C’est dire que la tolérance et l’appréciation des individus pour leur qualité intrinsèque et non pour leur origine sociale, ethnique ou religieuse est fortement inscrit dans notre patrimoine génétique culturel et il s’agit de protéger ce qui fait ce particularisme sénégalais et qui nous a porté chance jusqu’ici.
L’Université sénégalaise a un rôle important à jouer dans la préservation de notre modèle socio-culturel par la promotion de l’éducation à la citoyenneté afin d’inculquer aux futurs dirigeants que sont les étudiants les attitudes et les valeurs nécessaires pour cohabiter avec son prochain et participer à l’édification d’une société tolérante et juste.

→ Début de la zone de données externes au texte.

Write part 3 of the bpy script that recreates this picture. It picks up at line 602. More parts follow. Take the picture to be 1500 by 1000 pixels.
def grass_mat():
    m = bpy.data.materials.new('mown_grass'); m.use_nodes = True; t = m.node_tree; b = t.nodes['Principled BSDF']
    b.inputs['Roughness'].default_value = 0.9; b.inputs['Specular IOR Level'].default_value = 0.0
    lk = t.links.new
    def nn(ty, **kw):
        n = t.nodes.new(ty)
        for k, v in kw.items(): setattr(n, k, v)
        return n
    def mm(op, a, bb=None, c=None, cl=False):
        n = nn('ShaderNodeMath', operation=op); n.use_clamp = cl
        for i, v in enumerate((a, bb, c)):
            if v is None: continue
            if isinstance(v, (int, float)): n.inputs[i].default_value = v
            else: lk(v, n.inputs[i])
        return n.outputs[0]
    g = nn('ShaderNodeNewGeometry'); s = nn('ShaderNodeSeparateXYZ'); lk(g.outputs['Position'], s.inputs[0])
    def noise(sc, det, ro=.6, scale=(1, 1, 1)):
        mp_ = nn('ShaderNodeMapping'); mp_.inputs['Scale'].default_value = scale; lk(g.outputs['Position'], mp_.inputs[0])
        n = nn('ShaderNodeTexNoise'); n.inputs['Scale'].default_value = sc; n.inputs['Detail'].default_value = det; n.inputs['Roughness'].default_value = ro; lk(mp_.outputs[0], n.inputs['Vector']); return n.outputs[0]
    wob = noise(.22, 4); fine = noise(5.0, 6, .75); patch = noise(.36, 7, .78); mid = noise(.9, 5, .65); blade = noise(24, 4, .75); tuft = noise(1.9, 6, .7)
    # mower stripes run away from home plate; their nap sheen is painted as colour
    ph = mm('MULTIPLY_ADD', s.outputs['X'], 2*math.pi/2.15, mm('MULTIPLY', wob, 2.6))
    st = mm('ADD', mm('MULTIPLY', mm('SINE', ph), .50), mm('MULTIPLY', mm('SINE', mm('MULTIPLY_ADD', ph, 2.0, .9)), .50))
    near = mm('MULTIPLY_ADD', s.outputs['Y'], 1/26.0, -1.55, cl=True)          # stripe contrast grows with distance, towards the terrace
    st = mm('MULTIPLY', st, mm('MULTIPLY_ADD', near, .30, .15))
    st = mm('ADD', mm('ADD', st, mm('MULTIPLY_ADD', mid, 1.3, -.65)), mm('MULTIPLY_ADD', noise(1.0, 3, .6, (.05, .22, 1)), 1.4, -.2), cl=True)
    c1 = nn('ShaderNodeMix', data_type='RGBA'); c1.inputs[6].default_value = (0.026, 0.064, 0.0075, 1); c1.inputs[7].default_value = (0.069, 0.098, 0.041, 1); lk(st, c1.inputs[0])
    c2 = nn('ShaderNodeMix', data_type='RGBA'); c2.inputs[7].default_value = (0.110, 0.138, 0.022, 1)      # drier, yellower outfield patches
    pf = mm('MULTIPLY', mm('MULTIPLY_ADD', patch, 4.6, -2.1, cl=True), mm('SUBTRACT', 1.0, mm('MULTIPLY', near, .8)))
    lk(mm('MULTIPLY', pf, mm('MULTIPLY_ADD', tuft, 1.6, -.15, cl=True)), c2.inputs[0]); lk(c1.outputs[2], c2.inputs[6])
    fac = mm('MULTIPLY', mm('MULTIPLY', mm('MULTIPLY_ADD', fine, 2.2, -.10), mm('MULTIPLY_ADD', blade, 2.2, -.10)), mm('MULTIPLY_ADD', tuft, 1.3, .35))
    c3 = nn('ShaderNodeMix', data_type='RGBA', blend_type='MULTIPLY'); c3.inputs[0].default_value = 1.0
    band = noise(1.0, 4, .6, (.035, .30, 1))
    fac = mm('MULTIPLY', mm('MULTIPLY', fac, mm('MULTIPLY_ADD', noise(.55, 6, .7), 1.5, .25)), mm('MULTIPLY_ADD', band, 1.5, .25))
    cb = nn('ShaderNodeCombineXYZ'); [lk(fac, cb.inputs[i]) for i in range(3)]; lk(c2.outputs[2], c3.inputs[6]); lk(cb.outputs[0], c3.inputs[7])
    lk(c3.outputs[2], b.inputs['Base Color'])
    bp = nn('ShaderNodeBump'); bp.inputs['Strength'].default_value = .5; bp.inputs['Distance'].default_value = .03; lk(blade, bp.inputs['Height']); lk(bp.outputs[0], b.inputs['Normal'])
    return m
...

Les universités disposent, grâce à leurs programmes d’études, d’outils pour former les citoyens, elles doivent intégrer dans le contenu de leurs enseignements des questions stratégiques d’intérêt général comme les droits de l’homme, le développement durable, l’histoire et la culture, pas seulement pour préparer l’étudiant à obtenir un emploi mais aussi pour le préparer à devenir un citoyen et un dirigeant responsable, altruiste et soucieux de l’intérêt commun. Comme dit Ban Ki Moon, le Secrétaire Général des Nations Unies, notre défi est de permettre à la jeunesse de réaliser son potentiel car cette génération mondiale de jeunes est la plus nombreuse de l’histoire de l’humanité ». Il faut savoir que dans la plupart des pays affectés par un conflit, les jeunes représentent plus de moitié de la population et c’est pourquoi il faut encourager les jeunes à reprendre à leur compte les causes de la paix, de la tolérance et du respect mutuel. Pour lutter contre la propagande extrémiste et violente, il est important que des institutions comme les universités établissent un dialogue avec les jeunes et au sein des jeunes comme celui qu’on est entrain d’avoir en ce moment et qu’elles leur fournissent des moyens d’expression, à travers les enseignements, la culture, les arts ou d’autres programmes enrichissants.
Mesdames, Messieurs,
J’ai beaucoup parler des étudiants mais une université qui travaillent à promouvoir la citoyenneté et le progrès social c’est aussi des enseignants engagés au delà de leurs obligations académiques. Il faut rappeler que des universités nous sont venus les progrès de l’humanité tant au plan scientifique qu’au niveau des idées qui ont révolutionné nos façons de vivre, des idées qui ont apporté plus de justice pour les hommes et les femmes. Je voudrais donc encourager le corps professoral à continuer à développer cette vocation » civilisatrice » de l’institution universitaire. C’est tout le sens des grandes réformes universitaires apportées par le Président de la République Macky Sall qui souhaite redonner aux universités du Sénégal leur lustre et leur prestige d’antan à travers des enseignements et une recherche de qualité qui forment des citoyens prêts à relever les défis de notre émergence économique sociale et culturelle. Ceci passera par une pacification de l’espace universitaire et une bonne coopération entre les acteurs. C’est l’occasion de vous féliciter Mr le Recteur pour l’appui et l’accompagnement que vous apportez au Forum des Jeunes Leaders qui incarne cette génération de jeunes sénégalais qui ont foi en leur destin, au destin du Sénégal et de l’Afrique. Ceci est un formidable encouragement pour tous ceux qui ont la certitude que l’avenir du monde se jouera en Afrique, continent de toutes les opportunités.
Je vous remercie de votre aimable attention.